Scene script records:
——————————
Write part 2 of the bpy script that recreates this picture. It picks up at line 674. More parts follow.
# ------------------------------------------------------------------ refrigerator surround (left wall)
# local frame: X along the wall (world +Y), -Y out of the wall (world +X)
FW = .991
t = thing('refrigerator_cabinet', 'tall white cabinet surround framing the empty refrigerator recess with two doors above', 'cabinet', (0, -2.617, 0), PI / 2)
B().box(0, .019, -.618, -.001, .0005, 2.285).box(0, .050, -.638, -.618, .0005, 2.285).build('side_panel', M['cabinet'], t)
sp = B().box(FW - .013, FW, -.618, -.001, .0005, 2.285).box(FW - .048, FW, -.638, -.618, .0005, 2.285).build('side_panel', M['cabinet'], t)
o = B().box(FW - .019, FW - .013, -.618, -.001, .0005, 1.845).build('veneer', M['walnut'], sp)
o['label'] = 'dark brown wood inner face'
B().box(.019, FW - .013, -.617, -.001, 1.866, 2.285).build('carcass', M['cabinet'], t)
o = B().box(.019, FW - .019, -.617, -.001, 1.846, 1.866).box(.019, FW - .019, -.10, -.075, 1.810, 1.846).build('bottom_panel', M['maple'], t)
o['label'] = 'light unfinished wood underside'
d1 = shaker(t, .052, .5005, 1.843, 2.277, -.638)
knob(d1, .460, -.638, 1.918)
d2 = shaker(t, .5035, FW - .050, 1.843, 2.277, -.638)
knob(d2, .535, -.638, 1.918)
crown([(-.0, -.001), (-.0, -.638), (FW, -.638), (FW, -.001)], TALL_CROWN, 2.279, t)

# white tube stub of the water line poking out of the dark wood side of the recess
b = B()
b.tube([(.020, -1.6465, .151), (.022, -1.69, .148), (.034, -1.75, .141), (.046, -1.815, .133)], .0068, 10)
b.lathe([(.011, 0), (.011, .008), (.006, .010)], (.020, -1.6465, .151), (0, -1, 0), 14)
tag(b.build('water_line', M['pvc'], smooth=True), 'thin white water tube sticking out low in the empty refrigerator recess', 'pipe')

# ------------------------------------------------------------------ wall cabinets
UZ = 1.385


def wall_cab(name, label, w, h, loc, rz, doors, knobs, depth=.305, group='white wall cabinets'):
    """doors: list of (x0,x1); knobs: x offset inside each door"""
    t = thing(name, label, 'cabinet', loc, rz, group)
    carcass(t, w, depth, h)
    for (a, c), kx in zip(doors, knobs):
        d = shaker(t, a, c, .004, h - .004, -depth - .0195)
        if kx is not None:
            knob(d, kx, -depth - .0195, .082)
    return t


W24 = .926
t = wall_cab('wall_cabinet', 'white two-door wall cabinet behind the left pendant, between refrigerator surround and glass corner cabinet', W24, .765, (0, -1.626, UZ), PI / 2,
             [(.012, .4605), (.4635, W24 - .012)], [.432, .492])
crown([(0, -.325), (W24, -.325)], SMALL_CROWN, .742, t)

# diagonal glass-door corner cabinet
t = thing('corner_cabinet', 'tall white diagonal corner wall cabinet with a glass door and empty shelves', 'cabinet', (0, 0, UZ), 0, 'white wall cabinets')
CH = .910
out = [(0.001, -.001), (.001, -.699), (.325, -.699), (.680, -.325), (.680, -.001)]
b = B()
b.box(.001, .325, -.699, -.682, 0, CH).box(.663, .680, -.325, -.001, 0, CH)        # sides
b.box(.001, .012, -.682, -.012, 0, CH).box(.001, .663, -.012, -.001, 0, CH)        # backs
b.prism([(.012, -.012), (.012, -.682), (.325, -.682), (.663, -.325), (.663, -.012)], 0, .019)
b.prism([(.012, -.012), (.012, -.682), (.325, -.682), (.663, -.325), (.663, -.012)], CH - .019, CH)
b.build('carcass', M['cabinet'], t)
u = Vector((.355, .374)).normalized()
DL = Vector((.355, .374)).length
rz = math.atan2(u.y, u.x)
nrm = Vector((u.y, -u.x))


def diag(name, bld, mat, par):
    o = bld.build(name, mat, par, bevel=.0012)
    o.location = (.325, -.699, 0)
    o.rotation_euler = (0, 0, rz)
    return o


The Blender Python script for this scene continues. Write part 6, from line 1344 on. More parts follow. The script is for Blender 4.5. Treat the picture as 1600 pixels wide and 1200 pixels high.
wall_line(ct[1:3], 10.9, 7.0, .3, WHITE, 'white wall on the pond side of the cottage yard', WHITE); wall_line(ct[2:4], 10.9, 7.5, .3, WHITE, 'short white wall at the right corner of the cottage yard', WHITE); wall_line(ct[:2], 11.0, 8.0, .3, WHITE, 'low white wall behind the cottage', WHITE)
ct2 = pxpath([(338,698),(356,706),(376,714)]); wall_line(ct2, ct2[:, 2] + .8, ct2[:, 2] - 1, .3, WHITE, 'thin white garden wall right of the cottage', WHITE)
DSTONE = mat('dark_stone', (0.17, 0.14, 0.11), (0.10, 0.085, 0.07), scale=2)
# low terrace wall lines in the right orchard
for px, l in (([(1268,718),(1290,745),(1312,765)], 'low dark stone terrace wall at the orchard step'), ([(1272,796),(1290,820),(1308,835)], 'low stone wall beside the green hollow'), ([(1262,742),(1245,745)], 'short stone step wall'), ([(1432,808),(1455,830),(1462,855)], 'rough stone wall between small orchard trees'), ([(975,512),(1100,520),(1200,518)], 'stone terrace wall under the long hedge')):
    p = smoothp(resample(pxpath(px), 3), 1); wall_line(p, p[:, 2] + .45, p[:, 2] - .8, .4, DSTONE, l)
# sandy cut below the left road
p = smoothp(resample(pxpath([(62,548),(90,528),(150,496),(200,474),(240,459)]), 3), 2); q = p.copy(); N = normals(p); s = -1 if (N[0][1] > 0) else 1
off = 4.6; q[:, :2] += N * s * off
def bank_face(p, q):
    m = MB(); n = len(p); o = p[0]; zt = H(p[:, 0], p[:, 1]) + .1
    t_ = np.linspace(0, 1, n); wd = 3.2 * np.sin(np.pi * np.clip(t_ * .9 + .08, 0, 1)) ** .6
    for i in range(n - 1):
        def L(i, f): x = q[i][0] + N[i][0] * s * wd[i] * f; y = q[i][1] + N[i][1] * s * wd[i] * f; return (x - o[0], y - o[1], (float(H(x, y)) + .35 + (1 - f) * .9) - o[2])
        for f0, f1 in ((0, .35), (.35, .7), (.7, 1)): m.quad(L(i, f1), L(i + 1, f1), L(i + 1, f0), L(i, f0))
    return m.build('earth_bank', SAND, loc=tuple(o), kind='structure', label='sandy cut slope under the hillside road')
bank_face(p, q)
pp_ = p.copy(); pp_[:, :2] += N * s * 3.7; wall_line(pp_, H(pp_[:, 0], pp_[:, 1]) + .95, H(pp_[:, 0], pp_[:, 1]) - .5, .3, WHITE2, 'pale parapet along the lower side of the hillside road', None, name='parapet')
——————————
▶ EXERCISE DETAILS:
How many of the lines above include the string "parts"? Reply with the number by itself.

▶ EXERCISE RESULT:
2